Sep 5, 2025

Listening to Advice

1. Proverbs teaches humility in listening

  • Proverbs 1:5 – “The wise will hear, and will increase learning; and a man of understanding shall attain unto wise counsels.”
    This means a truly wise person doesn’t shut themselves off to advice or correction, but is willing to weigh, discern, and even change if God shows a clearer path.
    So, if someone refuses to even consider historical evidence, textual realities, or other Christian perspectives, they are acting against the spirit of Proverbs, which praises teachability and humility.


2. Proverbs 16:9 – God directs the steps

  • “The heart of man plans his way, but the LORD establishes his steps.”
    We can plan, preserve, translate, and study God’s Word, but it is God Himself who sovereignly directs the preservation and transmission of Scripture.
    This verse shows that our human systems (like TR, KJV, or VPP claims) are not ultimate; God is. His providence guided the Word through many manuscripts and languages, not just one perfect edition.


3. Psalm 37:5 – Trust God, not human absolutism

  • “Commit your way to the LORD; trust in him, and he will act.”
    This is a call to trust in God’s faithfulness, not in our own ability to declare one printed edition or one translation as “perfect.”
    To say only the TR or only the KJV is perfect is actually shifting trust from God’s providence to man’s product. True faith commits the matter to God, knowing He has preserved His Word faithfully across the manuscript tradition, not bound to one version.


4. Application to VPP / KJV-Only / Perfect TR proponents

  • Proverbs reminds them: wisdom means listening humbly and not dismissing all other Christians or textual evidence.
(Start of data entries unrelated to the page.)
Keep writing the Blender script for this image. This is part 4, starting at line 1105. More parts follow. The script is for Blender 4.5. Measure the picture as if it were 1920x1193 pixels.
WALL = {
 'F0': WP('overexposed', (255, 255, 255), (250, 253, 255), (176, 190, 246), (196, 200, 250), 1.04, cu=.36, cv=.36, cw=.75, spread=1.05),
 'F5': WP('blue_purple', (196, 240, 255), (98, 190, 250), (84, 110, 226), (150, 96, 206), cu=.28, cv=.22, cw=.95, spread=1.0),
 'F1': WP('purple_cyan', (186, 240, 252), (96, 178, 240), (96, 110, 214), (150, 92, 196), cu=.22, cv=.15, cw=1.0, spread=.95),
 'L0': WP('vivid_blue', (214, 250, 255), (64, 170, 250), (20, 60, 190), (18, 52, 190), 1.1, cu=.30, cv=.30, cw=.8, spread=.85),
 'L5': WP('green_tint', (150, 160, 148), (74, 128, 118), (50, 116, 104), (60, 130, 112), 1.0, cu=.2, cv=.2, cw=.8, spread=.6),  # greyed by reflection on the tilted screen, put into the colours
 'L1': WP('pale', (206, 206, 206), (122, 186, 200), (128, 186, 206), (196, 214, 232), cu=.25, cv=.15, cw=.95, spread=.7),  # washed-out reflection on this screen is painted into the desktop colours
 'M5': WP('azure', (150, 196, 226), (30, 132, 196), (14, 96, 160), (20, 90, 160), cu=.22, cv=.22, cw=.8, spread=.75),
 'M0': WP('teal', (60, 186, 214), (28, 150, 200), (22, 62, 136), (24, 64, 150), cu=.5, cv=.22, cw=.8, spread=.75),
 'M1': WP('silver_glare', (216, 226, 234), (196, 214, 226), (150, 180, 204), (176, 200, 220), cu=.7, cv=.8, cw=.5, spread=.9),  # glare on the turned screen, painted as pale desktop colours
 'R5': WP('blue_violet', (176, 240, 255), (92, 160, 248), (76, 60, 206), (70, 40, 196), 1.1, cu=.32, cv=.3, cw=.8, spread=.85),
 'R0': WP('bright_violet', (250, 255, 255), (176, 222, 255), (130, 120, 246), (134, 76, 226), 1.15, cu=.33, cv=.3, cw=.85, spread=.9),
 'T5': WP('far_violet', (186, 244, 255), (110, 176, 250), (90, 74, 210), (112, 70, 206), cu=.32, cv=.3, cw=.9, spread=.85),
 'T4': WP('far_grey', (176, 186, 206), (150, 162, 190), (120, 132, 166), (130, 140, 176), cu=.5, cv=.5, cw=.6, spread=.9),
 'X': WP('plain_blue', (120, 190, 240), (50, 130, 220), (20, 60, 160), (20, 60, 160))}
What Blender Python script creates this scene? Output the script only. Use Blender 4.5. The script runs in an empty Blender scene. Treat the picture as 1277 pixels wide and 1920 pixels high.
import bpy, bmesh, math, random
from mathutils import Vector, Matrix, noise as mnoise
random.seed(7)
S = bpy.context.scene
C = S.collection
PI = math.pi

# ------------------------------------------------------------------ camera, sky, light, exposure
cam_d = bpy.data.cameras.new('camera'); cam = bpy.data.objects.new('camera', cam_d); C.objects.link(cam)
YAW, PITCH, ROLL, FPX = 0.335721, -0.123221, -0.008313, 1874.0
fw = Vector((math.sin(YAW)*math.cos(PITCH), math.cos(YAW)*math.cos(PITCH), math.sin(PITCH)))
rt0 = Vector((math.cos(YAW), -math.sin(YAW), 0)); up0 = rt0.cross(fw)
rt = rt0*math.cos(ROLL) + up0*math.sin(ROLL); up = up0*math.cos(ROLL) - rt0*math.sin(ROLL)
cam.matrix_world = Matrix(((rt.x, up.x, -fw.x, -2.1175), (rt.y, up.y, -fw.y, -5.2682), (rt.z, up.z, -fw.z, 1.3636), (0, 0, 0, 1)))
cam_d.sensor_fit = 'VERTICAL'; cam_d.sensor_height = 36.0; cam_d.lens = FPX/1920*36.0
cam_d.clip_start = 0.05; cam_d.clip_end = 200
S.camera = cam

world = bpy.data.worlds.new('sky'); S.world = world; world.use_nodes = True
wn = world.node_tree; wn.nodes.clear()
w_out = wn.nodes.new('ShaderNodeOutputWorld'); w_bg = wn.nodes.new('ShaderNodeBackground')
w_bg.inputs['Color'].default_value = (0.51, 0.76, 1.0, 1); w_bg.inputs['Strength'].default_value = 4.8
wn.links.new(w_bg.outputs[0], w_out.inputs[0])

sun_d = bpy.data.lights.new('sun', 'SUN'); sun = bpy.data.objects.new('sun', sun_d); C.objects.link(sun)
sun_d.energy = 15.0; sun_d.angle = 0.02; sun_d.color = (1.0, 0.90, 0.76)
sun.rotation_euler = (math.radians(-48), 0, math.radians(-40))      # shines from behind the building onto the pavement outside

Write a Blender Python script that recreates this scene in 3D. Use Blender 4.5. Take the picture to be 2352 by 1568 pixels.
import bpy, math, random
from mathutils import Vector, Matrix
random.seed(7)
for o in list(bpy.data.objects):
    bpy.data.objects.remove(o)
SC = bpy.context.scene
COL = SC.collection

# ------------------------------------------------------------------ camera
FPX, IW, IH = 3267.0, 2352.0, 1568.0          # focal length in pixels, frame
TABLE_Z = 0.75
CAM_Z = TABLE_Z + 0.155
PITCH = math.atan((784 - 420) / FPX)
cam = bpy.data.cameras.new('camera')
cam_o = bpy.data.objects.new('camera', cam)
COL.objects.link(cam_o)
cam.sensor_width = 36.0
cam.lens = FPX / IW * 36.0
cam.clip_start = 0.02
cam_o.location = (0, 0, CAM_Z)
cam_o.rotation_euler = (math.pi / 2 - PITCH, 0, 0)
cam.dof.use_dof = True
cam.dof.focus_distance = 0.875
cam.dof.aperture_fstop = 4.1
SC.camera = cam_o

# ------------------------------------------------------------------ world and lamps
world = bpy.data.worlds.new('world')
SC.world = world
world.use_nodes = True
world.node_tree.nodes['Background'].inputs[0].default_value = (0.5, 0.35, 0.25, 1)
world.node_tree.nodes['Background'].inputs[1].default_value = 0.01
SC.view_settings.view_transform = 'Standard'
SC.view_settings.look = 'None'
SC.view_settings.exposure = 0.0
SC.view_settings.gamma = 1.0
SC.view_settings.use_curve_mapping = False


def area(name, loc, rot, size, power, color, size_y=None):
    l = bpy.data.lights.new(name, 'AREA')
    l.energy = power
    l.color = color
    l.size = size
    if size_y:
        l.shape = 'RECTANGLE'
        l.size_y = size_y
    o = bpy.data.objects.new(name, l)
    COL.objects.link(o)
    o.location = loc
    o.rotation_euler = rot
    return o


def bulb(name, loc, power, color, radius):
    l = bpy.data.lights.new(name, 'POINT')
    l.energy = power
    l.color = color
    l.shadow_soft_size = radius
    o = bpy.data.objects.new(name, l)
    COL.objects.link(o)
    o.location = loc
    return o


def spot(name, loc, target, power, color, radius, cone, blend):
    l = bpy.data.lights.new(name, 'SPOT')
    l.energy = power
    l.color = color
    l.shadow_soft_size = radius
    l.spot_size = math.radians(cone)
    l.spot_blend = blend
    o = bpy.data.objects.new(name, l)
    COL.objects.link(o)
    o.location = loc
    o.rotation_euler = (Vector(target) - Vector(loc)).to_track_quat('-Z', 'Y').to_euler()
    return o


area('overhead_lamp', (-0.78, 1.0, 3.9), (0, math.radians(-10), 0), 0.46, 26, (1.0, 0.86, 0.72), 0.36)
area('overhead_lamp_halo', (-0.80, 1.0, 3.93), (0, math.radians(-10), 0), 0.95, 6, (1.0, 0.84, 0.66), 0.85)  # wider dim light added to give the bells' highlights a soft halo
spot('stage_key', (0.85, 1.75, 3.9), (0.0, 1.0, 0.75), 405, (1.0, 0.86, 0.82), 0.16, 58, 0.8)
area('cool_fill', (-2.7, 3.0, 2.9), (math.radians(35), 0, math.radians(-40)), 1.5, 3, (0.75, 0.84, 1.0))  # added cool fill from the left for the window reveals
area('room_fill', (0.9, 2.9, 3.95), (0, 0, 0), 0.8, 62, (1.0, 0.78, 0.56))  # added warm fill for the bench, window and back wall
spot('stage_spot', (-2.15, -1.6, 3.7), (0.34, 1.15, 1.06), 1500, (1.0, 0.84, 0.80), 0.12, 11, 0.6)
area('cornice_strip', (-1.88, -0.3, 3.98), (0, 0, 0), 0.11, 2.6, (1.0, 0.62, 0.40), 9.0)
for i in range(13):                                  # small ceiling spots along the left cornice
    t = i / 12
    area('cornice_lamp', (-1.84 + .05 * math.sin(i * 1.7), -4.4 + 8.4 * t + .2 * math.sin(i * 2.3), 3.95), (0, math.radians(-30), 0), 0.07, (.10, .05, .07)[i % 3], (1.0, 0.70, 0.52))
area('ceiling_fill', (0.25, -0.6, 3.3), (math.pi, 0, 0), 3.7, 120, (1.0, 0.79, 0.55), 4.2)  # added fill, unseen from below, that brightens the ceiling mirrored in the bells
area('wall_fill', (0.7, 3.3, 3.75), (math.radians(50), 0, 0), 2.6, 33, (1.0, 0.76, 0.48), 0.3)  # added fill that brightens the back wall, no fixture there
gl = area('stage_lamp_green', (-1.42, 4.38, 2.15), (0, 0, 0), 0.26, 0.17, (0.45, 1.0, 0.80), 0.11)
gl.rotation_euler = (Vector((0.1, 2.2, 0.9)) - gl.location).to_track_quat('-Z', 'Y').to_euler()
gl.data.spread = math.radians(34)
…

  • Proverbs 16:9 reminds them: God’s providence is bigger than human systems—the Bible did not fall from heaven in 1611 or in Erasmus’ TR.

  • Psalm 37:5 reminds them: our confidence is in the Lord’s preservation, not in absolutist claims about one text or translation.


“If you truly believe the Bible, then the Bible itself calls you to humility, to listen, and to trust God rather than to insist on human-made absolutes. Scripture itself shows that preservation is God’s providential work, not tied to one edition or translation.”